Belvoir, September 23
Nikolai Ivanov sits on a sofa looking desolate as the Lebedevs’ party swirls around him. He’s heading towards 40, he has no money, his relations give him grief, he’s given up on his marriage and he’s drawn to a girl half his age. Oh, and his wife is dying and her doctor blames him for hastening things. Naturally this is a comedy.
As Ivanov (Ewen Leslie) tells Sasha (Airlie Dodds), the young woman who passionately and naively wants to save him from himself, “comedy is tragedy sped up”. True, he’s a wildly self-dramatising man but that doesn’t detract from the truth of what he’s saying. Everyone in this backwater is going hell for leather, trying to extract some purpose and meaning from life while flailing around and behaving ridiculously. It’s just that Ivanov’s skin is much thinner than everyone else’s and his capacity for self-disgust – well-earned, it must be said – much greater.

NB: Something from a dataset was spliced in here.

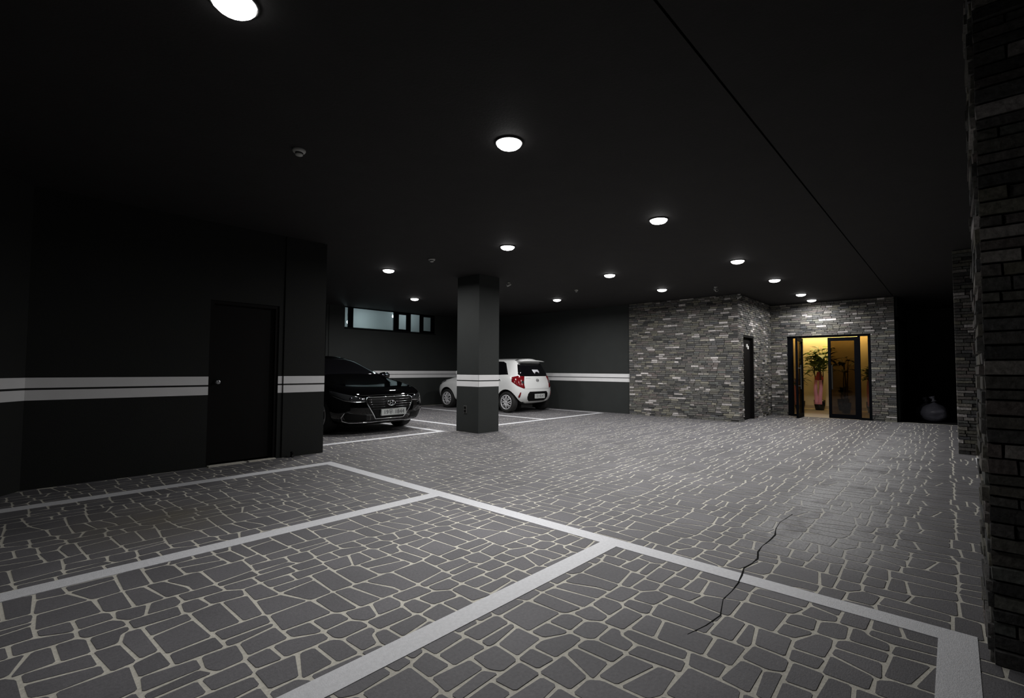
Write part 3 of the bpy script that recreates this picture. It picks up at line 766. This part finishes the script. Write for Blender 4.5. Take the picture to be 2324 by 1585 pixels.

Director and adapter Eamon Flack sets Ivanov, the playwright’s first completed full-length play, in something that resembles contemporary Russia, what with the photo of Vladimir Putin on the wall, but it’s also very much a version of Australia today. Not a flattering one, it must be said, but punchy and provocative. What do we value in life, what do we have to offer and does any of it matter anyway?
While Ivanov wrestles with his demons, family and friends take a less resistant line. His uncle Matvei Shabelsky (John Bell) could potentially be persuaded to marry widow Marfa Babakina (Blazey Best) in an exchange of valuables: access to his American passport for her; access to her pig-based fortune for him. Sasha’s brittle, try-hard mother, Zinaida Lebedev (Helen Thomson), is no pushover in the money-lending business and places a lot of store by appearances. Pavel Lebedev (John Howard) just goes along with whatever his wife wants. It’s easier.
Ivanov’s cousin Misha Borkin (Fayssal Bazzi) has flexible morals and is a buffoon likeable in limited doses. Even Sasha, in whose shining youth one can see some tiny hope for the future, babbles on about “active love”, a label to rival “conscious uncoupling” as a way of describing the complexities of intimacy.
They do little more than pontificate about money and politics, talk themselves up, gossip cruelly, sing a few songs and get a skin full should the occasion merit. Their uselessness is grotesque and very, very funny. The only people somewhat spared are Ivanov’s wife Anna (Zahra Newman), an intriguing woman “from another country” who shares outsider status with Doctor Yevgeny Lvov (Yalin Ozucelik), who is Turkish. Covertly (Anna) and overtly (Lvov) their judgment hangs over the group. It’s a big cast and a wonderful one, not forgetting the Lebedevs’ hired help, Gabriella, played by Belvoir assistant stage manager Mel Dyer in a performance of pure comedy gold.

Leslie’s Ivanov is, of course, insanely attractive despite the flaws he describes so vividly and exhaustively and he is, of course, doomed. He goes in for some meta-theatrical posturing about Hamlet, which goes down exceptionally well given Leslie’s history with the Dane (Melbourne Theatre Company in 2011, Belvoir in 2013), and seems to be very much in love with the idea of being the lost soul. Ivanov is a man of poses – the thwarted intellectual, the failed man of action – but Leslie also makes one see the horror of such emptiness as well as its absurdity. “I am in disgrace with myself,” he says, and nothing could be more despairing. He stands outside himself, can see what he is and can do nothing to alter his course.
Needless to say Flack doesn’t allow a drop of sentimentality to intrude. Chekov tried a couple of endings for the play and Flack chooses the one that shows our man as the plaything of fate rather than creator of his own destiny. The joke’s on him.
Ivanov ends on November 1.
I thought Ivanov’s monologue on despair and depression towards the end was brilliant – an insightful and sincere expression of those states of mind, soul and heart. Beyond Blue and Black Dog organisations, take note: this is how it feels.